Advances in displacement and strain analysis by moiré interferometry

Moiré interferometry was developed and extended in two related areas: (1) high density displacement fringes of excellent quality were obtained with a sensitivity of 97.6% of the theoretical maximum, and (2) the complete state of strain on the surface of a tensile specimen with a central hole was obtained by two different shearing techniques.

In the high sensitivity experiment a highly reflective diffraction grating of 2000 lines/mm (50,800 ℓ/in) was applied to the surface. Load induced displacement fringes with a sensitivity of 0.24 µm/fringe (9.6 µin/fringe) were obtained by using a virtual reference grating of 4000 lines/mm (101,600 ℓ/in).

In a second experiment a silicone, cross-line specimen grating of 600 ℓ/mm (15,000 ℓ/in) was interrogated in the x, y, and 45° directions to obtain a full-field displacement rosette. Fringe patterns of normal strain components, e_x, e₄₅ and e_y were then produced by mechanically shearing the displacement patterns. A shearing distance of 0.6 mm (.025 in) was used. By using this strain rosette, the complete state of strain was obtained while avoiding errors in shear strain values caused by unintentional rigid body rotations.

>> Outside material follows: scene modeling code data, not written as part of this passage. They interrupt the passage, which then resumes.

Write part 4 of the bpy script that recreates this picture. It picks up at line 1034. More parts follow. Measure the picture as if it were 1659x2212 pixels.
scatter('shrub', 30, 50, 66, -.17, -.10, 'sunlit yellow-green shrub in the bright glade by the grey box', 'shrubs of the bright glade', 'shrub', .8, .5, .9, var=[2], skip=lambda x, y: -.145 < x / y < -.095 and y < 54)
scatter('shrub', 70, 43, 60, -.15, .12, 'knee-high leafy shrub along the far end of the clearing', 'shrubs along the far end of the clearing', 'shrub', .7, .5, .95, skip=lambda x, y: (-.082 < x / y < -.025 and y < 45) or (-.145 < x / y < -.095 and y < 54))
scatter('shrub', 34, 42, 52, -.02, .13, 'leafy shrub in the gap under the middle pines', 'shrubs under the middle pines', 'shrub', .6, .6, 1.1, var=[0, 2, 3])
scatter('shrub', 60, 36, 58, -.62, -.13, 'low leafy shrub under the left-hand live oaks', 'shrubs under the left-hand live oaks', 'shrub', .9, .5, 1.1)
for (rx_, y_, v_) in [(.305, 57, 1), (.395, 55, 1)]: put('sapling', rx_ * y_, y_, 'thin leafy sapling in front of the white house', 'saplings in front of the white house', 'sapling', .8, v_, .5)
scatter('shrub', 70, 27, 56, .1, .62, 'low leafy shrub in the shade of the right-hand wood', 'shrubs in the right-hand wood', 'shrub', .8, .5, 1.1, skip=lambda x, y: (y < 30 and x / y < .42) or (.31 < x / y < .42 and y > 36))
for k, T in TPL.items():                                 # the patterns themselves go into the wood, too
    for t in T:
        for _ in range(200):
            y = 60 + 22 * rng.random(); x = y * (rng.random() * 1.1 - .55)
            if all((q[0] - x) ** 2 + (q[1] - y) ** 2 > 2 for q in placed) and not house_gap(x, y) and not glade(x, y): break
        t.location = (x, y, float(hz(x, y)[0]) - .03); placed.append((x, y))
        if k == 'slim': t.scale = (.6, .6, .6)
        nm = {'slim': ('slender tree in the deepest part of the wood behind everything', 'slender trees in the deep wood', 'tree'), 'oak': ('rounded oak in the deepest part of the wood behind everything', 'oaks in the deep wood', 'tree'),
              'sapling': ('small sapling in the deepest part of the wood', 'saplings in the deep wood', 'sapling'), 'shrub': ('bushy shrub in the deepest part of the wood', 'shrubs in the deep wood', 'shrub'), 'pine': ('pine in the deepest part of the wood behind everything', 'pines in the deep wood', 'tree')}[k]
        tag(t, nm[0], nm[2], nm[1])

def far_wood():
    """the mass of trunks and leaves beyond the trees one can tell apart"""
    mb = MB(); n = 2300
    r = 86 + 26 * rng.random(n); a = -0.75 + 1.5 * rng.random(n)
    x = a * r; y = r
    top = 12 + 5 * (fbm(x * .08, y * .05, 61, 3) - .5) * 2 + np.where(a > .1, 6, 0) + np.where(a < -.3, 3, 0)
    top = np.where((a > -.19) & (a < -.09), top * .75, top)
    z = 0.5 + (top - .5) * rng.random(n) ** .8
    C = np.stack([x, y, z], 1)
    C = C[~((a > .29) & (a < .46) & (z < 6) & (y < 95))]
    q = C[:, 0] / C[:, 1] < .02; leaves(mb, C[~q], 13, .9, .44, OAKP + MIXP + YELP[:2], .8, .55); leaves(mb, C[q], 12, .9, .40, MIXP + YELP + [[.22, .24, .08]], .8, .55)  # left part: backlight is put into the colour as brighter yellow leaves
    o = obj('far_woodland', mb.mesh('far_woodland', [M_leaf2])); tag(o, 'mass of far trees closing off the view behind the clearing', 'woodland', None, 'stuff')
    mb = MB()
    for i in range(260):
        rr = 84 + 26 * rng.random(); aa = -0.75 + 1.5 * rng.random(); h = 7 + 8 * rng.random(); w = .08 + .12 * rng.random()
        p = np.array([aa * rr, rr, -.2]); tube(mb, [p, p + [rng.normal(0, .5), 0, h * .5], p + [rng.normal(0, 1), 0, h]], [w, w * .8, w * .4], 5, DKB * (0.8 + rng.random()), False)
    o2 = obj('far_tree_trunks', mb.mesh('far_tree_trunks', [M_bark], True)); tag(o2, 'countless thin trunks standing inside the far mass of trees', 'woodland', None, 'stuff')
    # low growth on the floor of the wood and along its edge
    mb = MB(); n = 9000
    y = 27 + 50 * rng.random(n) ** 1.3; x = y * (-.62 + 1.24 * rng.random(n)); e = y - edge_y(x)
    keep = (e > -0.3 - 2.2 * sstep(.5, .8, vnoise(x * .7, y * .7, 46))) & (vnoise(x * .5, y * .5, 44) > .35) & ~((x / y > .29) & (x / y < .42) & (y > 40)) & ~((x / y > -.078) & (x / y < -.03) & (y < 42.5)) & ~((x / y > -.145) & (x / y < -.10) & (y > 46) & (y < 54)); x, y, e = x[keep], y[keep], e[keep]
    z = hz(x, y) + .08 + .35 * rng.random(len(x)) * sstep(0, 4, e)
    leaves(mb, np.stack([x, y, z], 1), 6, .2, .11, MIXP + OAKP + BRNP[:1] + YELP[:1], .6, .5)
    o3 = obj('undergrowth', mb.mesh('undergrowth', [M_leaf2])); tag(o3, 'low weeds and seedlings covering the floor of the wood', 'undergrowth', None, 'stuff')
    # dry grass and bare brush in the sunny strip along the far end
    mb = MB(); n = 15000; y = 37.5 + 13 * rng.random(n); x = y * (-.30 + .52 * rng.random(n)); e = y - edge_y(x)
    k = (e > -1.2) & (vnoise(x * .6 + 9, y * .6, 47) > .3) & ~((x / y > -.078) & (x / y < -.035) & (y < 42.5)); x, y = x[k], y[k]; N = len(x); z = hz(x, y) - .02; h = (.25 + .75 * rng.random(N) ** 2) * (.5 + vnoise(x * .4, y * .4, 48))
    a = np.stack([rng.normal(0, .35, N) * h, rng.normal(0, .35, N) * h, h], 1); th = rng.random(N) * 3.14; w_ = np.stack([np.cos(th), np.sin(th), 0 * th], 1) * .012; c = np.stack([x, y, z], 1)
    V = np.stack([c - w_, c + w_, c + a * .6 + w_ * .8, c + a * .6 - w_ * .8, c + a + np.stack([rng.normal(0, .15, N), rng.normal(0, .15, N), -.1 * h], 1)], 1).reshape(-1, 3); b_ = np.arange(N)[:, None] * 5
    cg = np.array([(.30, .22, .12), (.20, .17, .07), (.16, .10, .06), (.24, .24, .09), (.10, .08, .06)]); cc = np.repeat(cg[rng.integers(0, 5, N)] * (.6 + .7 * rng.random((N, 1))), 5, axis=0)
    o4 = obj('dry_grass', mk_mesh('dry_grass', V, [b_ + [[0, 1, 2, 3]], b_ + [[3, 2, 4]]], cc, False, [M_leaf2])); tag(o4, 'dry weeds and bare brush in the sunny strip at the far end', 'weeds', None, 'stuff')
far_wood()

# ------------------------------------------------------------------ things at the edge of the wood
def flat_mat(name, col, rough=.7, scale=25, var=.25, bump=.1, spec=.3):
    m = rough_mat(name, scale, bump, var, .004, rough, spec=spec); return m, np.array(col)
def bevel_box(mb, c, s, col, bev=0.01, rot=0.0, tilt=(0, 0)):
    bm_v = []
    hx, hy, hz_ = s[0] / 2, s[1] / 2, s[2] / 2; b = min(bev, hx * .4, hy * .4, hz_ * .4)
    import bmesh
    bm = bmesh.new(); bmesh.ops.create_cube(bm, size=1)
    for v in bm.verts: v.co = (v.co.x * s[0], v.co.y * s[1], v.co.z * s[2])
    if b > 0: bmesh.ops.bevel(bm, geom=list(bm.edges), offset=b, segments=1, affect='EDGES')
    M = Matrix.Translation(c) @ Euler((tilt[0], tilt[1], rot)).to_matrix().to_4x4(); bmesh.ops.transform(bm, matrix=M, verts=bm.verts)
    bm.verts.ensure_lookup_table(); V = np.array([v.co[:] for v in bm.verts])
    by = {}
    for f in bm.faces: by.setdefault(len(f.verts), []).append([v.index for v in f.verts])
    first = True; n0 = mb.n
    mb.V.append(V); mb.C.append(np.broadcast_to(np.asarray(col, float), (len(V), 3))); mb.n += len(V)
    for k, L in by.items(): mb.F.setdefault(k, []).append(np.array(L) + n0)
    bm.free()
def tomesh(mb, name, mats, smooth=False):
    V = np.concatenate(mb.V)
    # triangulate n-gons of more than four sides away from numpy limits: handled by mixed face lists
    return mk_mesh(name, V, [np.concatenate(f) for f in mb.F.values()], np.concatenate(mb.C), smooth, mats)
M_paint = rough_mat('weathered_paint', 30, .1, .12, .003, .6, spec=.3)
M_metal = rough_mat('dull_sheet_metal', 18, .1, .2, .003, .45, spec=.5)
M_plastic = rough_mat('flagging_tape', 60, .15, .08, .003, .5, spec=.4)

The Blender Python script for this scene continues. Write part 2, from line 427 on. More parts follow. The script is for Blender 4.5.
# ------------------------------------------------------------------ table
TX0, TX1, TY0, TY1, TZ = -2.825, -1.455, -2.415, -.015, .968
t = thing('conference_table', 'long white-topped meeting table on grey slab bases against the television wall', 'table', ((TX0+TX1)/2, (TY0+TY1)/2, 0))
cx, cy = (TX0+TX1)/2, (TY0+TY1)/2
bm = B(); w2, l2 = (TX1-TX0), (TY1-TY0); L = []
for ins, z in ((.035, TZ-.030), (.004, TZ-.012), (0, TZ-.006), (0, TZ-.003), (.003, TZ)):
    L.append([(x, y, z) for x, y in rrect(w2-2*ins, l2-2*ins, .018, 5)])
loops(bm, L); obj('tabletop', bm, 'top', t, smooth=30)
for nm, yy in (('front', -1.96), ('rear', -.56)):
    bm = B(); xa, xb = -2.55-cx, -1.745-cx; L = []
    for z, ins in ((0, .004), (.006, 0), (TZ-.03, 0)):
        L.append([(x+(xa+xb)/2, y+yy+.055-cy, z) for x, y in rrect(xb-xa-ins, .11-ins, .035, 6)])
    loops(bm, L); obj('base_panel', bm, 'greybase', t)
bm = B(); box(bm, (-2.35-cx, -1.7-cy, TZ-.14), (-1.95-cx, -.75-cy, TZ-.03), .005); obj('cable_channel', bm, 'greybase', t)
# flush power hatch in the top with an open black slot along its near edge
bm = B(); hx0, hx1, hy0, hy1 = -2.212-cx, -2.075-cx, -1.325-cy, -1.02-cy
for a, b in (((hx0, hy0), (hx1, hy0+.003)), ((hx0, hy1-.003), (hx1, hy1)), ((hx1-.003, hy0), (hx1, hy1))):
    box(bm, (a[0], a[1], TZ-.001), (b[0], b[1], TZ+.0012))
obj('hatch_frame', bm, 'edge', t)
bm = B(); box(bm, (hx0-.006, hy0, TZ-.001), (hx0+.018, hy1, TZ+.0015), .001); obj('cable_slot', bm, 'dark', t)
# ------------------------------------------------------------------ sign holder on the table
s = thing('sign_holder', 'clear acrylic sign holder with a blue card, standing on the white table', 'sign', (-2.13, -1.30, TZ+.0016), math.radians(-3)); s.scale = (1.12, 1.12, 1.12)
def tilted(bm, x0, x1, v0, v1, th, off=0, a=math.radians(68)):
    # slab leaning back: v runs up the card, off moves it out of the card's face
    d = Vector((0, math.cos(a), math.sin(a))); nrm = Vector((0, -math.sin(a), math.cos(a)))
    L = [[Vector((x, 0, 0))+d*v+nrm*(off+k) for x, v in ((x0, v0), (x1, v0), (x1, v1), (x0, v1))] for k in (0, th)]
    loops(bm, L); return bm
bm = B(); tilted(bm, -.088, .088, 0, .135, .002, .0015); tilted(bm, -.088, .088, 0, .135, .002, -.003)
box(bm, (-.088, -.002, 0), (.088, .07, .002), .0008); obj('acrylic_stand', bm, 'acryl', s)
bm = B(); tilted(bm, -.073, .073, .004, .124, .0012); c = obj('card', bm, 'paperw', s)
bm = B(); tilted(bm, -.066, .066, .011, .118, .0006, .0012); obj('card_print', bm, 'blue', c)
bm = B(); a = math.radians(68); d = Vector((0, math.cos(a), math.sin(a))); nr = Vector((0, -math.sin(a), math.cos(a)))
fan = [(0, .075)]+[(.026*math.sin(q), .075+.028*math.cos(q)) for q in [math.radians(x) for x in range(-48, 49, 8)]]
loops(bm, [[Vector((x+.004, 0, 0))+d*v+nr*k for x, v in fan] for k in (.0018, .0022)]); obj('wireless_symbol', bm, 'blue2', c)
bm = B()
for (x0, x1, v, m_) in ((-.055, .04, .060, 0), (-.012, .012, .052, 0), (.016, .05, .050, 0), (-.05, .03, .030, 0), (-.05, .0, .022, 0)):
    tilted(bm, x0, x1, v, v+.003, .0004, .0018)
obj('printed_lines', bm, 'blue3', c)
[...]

In a third experiment the complete state of strain was found by shearing interferometry. Each of the warped wavefronts generated in a moiré interferometry system was separately sheared and recorded on film with a carrier pattern. An adjustable air wedge located near the common focal point of a telecentric lens system was used to shear the wavefronts. The two patterns were superimposed and optically filtered to yield normal strain contours of e_x, e₄₅ and e_y. The experimental result was found to be in good agreement with theory.